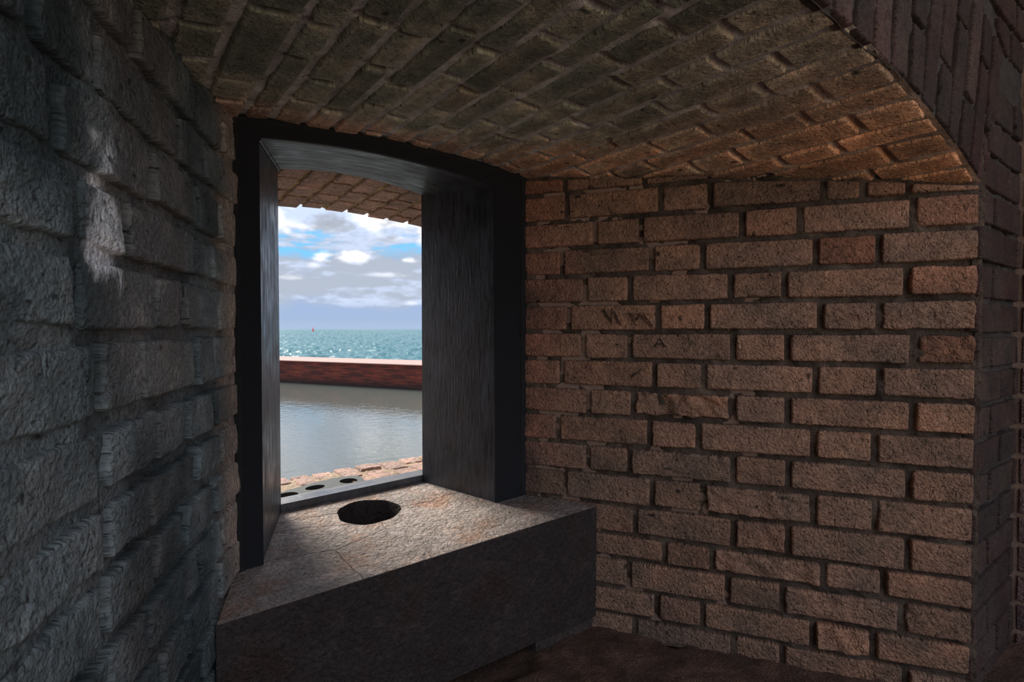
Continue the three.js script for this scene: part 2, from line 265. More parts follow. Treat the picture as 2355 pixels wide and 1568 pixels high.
// right cheek: courses as they lie, bed heights and upright joints in millimetres (joints from the near end)
{
  const wall = structure('wall_right');
  const beds = [1244, 1171, 1097, 1022, 947, 872, 797, 722, 647, 572, 495, 419, 339, 260, 194, 118, 46, -20];
  const joints = [[], [909, 700], [904, 658, 538, 294, 213, 126], [826, 707, 465, 340, 117], [918, 679, 555, 307, 181], [853, 733, 490, 371, 127], [899, 662, 543, 296, 179], [857, 734, 483, 363, 112], [918, 671, 550, 304, 176],
    [842, 725, 482, 361, 112], [928, 682, 562, 306, 183], [844, 733, 480, 359, 117], [907, 675, 550, 303, 181], [940, 718, 479, 358, 117], [890, 643, 527, 283, 163], [980, 733, 491, 368, 128], [905, 660, 548, 304, 180], [940, 717, 477, 366, 118]];
  const spring = (t) => arch(RW.x + RW.dx * t) - 0.010;
  const r = rng(5);
  const tone = (t, y) => {
    const n = fbm(t * 7, y * 7, 4, 512, 512, 17), edge = 0.5 + 0.5 * fbm(y * 9, 3, 3, 512, 512, 27);
    let c = mixc([0.48, 0.265, 0.168], [0.375, 0.222, 0.148], clamp(0.5 + 1.3 * n));
    c = mixc(c, [0.37, 0.238, 0.168], 0.5 * step(0.75, 0.45, y) * step(0.2, 0.8, t));
    const redEnd = step(0.86, 0.99, t + 0.08 * n) * step(0.36, 0.5, y);  // brick turns redder towards the frame
    c = mixc(c, [0.44, 0.20, 0.135], redEnd * 0.85);
    c = mixc(c, [0.12, 0.07, 0.06], step(0.975, 1.04, t + 0.03 * n) * step(0.15, 0.75, edge) * 0.75);
    return c;
  };
  const rusty = new Map([['4,4', 0.75], ['3,5', 0.5], ['5,5', 0.45], ['7,5', 0.55], ['1,0', 0.45], ['3,3', 0.2], ['14,2', 0.3], ['16,2', 0.25]]), broken = new Map([['9,2', 3.4], ['7,5', 2.8], ['14,3', 2.6], ['15,4', 2.3], ['5,5', 2.2], ['6,4', 2.2], ['6,5', 2.4], ['12,3', 2.4], ['11,2', 2.0], ['13,3', 2.2], ['15,5', 2.3], ['16,4', 2.6], ['17,5', 2.4], ['5,3', 1.9]]);
  for (let k = 1; k < beds.length; k++) {
    const cuts = [1060, ...joints[k], 0].map((v) => v / 1000), top = beds[k - 1] / 1000, bot = beds[k] / 1000;
    for (let i = 0; i < cuts.length - 1; i++) {
      const g = 0.0042 + r() * 0.002, far = cuts[i] - g, near = cuts[i + 1] + (cuts[i + 1] > 0 ? g : 0.0), jt = () => (r() - 0.5) * 0.004, gv = 0.0045;
      const yb = [bot + gv + jt(), bot + gv + jt()];
      let yt = [top - gv + jt(), top - gv + jt()];
      yt = [Math.min(yt[0], spring(near)), Math.min(yt[1], spring(far))];
      if (yt[0] - yb[0] < 0.012 && yt[1] - yb[1] < 0.012) continue;
      yt = [Math.max(yt[0], yb[0] + 0.006), Math.max(yt[1], yb[1] + 0.006)];
      const v = 0.86 + r() * 0.28, red = (rusty.get(k + ',' + i) ?? 0), warm = (r() - 0.5) * 0.08;
      brick(wall, [near, yb[0], far, yb[1], far, yt[1], near, yt[0]], onRight, {
        depth: 0.025, proud: 0.002 + r() * 0.004 + (broken.has(k + ',' + i) ? 0.003 : 0), rough: broken.get(k + ',' + i) ?? 0.8 + r() * 0.6, bevel: 0.005, cell: broken.has(k + ',' + i) ? 0.008 : 0.014, jag: 0.0026,
        color: (t, y) => { const c = mixc(tone(t, y), [0.33, 0.13, 0.07], red); return [c[0] * v * (1 + warm), c[1] * v, c[2] * v * (1 - warm)]; },
      });
    }
  }
  part(wall, 'mortar', bed(-0.012, 1.10, -0.06, 1.26, 0.0055, onRight, (t, y) => { const n = fbm(t * 18, y * 18, 4, 512, 512, 77); return lerp(Math.min(0, Math.max(-0.018, -0.010 + 0.018 * n)), 0.0005 + 0.004 * n, step(0.97, 1.02, t)); }, (t, y) => scl([0.19, 0.14, 0.105], 0.75 + 0.4 * fbm(t * 12, y * 12, 3, 512, 512, 87))), M.mortar);
  // writing on the bricks: a stamped letter and scratched strokes, laid on as thin raised strips, coloured dark in place of real cuts
  const groove = [];
  const stroke = (t0, y0, t1, y1, w) => { const L = Math.hypot(t1 - t0, y1 - y0), nx = -(y1 - y0) / L * w / 2, ny = (t1 - t0) / L * w / 2, h = 0.0092, P = (t, y, hh) => onRight(t, y, hh); const p = [P(t0 + nx, y0 + ny, h), P(t1 + nx * 0.5, y1 + ny * 0.5, h), P(t1 - nx * 0.5, y1 - ny * 0.5, h), P(t0 - nx, y0 - ny, h)], q = [P(t0 + nx, y0 + ny, -0.004), P(t1 + nx * 0.5, y1 + ny * 0.5, -0.004), P(t1 - nx * 0.5, y1 - ny * 0.5, -0.004), P(t0 - nx, y0 - ny, -0.004)]; const g = new THREE.BufferGeometry(); g.setAttribute('position', new THREE.Float32BufferAttribute([...p, ...q].flat(), 3)); g.setIndex([0, 1, 2, 0, 2, 3, 0, 4, 5, 0, 5, 1, 1, 5, 6, 1, 6, 2, 2, 6, 7, 2, 7, 3, 3, 7, 4, 3, 4, 0]); g.computeVertexNormals(); groove.push(g); };
  stroke(0.6685, 0.759, 0.6565, 0.780, 0.0024); stroke(0.6435, 0.759, 0.6565, 0.780, 0.0030); stroke(0.663, 0.766, 0.650, 0.766, 0.0018); stroke(0.6715, 0.759, 0.6645, 0.759, 0.002); stroke(0.6475, 0.759, 0.6395, 0.759, 0.002);
  const scratches = [];
  for (const [a, b, c, d] of [[804, 854, 783, 822], [799, 854, 778, 821], [778, 855, 781, 814], [773, 851, 755, 813], [771, 840, 763, 818], [736, 847, 715, 812], [730, 845, 714, 827], [714, 827, 705, 846], [705, 840, 679, 809], [697, 841, 674, 811]]) { stroke(a / 1000, b / 1000, c / 1000, d / 1000, 0.0013); scratches.push(groove.pop()); }
  stroke(0.727, 0.681, 0.700, 0.701, 0.003); stroke(0.728, 0.679, 0.712, 0.690, 0.004); scratches.push(...groove.splice(5));
  part(wall, 'scratches', mergeGeometries(scratches), M.scratch, { label: 'scratched strokes and a dark gouge on two bricks' });
  part(wall, 'stamped_letter', mergeGeometries(groove.splice(0)), M.bead, { label: 'dark stamped letter A on a brick' });
}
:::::
• **Prompt**
In your copy, leave out the pictures and reproduce the material above exactly.

• **Complete answer**
Continue the three.js script for this scene: part 2, from line 265. More parts follow. Treat the picture as 2355 pixels wide and 1568 pixels high.
// right cheek: courses as they lie, bed heights and upright joints in millimetres (joints from the near end)
{
  const wall = structure('wall_right');
  const beds = [1244, 1171, 1097, 1022, 947, 872, 797, 722, 647, 572, 495, 419, 339, 260, 194, 118, 46, -20];
  const joints = [[], [909, 700], [904, 658, 538, 294, 213, 126], [826, 707, 465, 340, 117], [918, 679, 555, 307, 181], [853, 733, 490, 371, 127], [899, 662, 543, 296, 179], [857, 734, 483, 363, 112], [918, 671, 550, 304, 176],
    [842, 725, 482, 361, 112], [928, 682, 562, 306, 183], [844, 733, 480, 359, 117], [907, 675, 550, 303, 181], [940, 718, 479, 358, 117], [890, 643, 527, 283, 163], [980, 733, 491, 368, 128], [905, 660, 548, 304, 180], [940, 717, 477, 366, 118]];
  const spring = (t) => arch(RW.x + RW.dx * t) - 0.010;
  const r = rng(5);
  const tone = (t, y) => {
    const n = fbm(t * 7, y * 7, 4, 512, 512, 17), edge = 0.5 + 0.5 * fbm(y * 9, 3, 3, 512, 512, 27);
    let c = mixc([0.48, 0.265, 0.168], [0.375, 0.222, 0.148], clamp(0.5 + 1.3 * n));
    c = mixc(c, [0.37, 0.238, 0.168], 0.5 * step(0.75, 0.45, y) * step(0.2, 0.8, t));
    const redEnd = step(0.86, 0.99, t + 0.08 * n) * step(0.36, 0.5, y);  // brick turns redder towards the frame
    c = mixc(c, [0.44, 0.20, 0.135], redEnd * 0.85);
    c = mixc(c, [0.12, 0.07, 0.06], step(0.975, 1.04, t + 0.03 * n) * step(0.15, 0.75, edge) * 0.75);
    return c;
  };
  const rusty = new Map([['4,4', 0.75], ['3,5', 0.5], ['5,5', 0.45], ['7,5', 0.55], ['1,0', 0.45], ['3,3', 0.2], ['14,2', 0.3], ['16,2', 0.25]]), broken = new Map([['9,2', 3.4], ['7,5', 2.8], ['14,3', 2.6], ['15,4', 2.3], ['5,5', 2.2], ['6,4', 2.2], ['6,5', 2.4], ['12,3', 2.4], ['11,2', 2.0], ['13,3', 2.2], ['15,5', 2.3], ['16,4', 2.6], ['17,5', 2.4], ['5,3', 1.9]]);
  for (let k = 1; k < beds.length; k++) {
    const cuts = [1060, ...joints[k], 0].map((v) => v / 1000), top = beds[k - 1] / 1000, bot = beds[k] / 1000;
    for (let i = 0; i < cuts.length - 1; i++) {
      const g = 0.0042 + r() * 0.002, far = cuts[i] - g, near = cuts[i + 1] + (cuts[i + 1] > 0 ? g : 0.0), jt = () => (r() - 0.5) * 0.004, gv = 0.0045;
      const yb = [bot + gv + jt(), bot + gv + jt()];
      let yt = [top - gv + jt(), top - gv + jt()];
      yt = [Math.min(yt[0], spring(near)), Math.min(yt[1], spring(far))];
      if (yt[0] - yb[0] < 0.012 && yt[1] - yb[1] < 0.012) continue;
      yt = [Math.max(yt[0], yb[0] + 0.006), Math.max(yt[1], yb[1] + 0.006)];
      const v = 0.86 + r() * 0.28, red = (rusty.get(k + ',' + i) ?? 0), warm = (r() - 0.5) * 0.08;
      brick(wall, [near, yb[0], far, yb[1], far, yt[1], near, yt[0]], onRight, {
        depth: 0.025, proud: 0.002 + r() * 0.004 + (broken.has(k + ',' + i) ? 0.003 : 0), rough: broken.get(k + ',' + i) ?? 0.8 + r() * 0.6, bevel: 0.005, cell: broken.has(k + ',' + i) ? 0.008 : 0.014, jag: 0.0026,
        color: (t, y) => { const c = mixc(tone(t, y), [0.33, 0.13, 0.07], red); return [c[0] * v * (1 + warm), c[1] * v, c[2] * v * (1 - warm)]; },
      });
    }
  }
  part(wall, 'mortar', bed(-0.012, 1.10, -0.06, 1.26, 0.0055, onRight, (t, y) => { const n = fbm(t * 18, y * 18, 4, 512, 512, 77); return lerp(Math.min(0, Math.max(-0.018, -0.010 + 0.018 * n)), 0.0005 + 0.004 * n, step(0.97, 1.02, t)); }, (t, y) => scl([0.19, 0.14, 0.105], 0.75 + 0.4 * fbm(t * 12, y * 12, 3, 512, 512, 87))), M.mortar);
  // writing on the bricks: a stamped letter and scratched strokes, laid on as thin raised strips, coloured dark in place of real cuts
  const groove = [];
  const stroke = (t0, y0, t1, y1, w) => { const L = Math.hypot(t1 - t0, y1 - y0), nx = -(y1 - y0) / L * w / 2, ny = (t1 - t0) / L * w / 2, h = 0.0092, P = (t, y, hh) => onRight(t, y, hh); const p = [P(t0 + nx, y0 + ny, h), P(t1 + nx * 0.5, y1 + ny * 0.5, h), P(t1 - nx * 0.5, y1 - ny * 0.5, h), P(t0 - nx, y0 - ny, h)], q = [P(t0 + nx, y0 + ny, -0.004), P(t1 + nx * 0.5, y1 + ny * 0.5, -0.004), P(t1 - nx * 0.5, y1 - ny * 0.5, -0.004), P(t0 - nx, y0 - ny, -0.004)]; const g = new THREE.BufferGeometry(); g.setAttribute('position', new THREE.Float32BufferAttribute([...p, ...q].flat(), 3)); g.setIndex([0, 1, 2, 0, 2, 3, 0, 4, 5, 0, 5, 1, 1, 5, 6, 1, 6, 2, 2, 6, 7, 2, 7, 3, 3, 7, 4, 3, 4, 0]); g.computeVertexNormals(); groove.push(g); };
  stroke(0.6685, 0.759, 0.6565, 0.780, 0.0024); stroke(0.6435, 0.759, 0.6565, 0.780, 0.0030); stroke(0.663, 0.766, 0.650, 0.766, 0.0018); stroke(0.6715, 0.759, 0.6645, 0.759, 0.002); stroke(0.6475, 0.759, 0.6395, 0.759, 0.002);
  const scratches = [];
  for (const [a, b, c, d] of [[804, 854, 783, 822], [799, 854, 778, 821], [778, 855, 781, 814], [773, 851, 755, 813], [771, 840, 763, 818], [736, 847, 715, 812], [730, 845, 714, 827], [714, 827, 705, 846], [705, 840, 679, 809], [697, 841, 674, 811]]) { stroke(a / 1000, b / 1000, c / 1000, d / 1000, 0.0013); scratches.push(groove.pop()); }
  stroke(0.727, 0.681, 0.700, 0.701, 0.003); stroke(0.728, 0.679, 0.712, 0.690, 0.004); scratches.push(...groove.splice(5));
  part(wall, 'scratches', mergeGeometries(scratches), M.scratch, { label: 'scratched strokes and a dark gouge on two bricks' });
  part(wall, 'stamped_letter', mergeGeometries(groove.splice(0)), M.bead, { label: 'dark stamped letter A on a brick' });
}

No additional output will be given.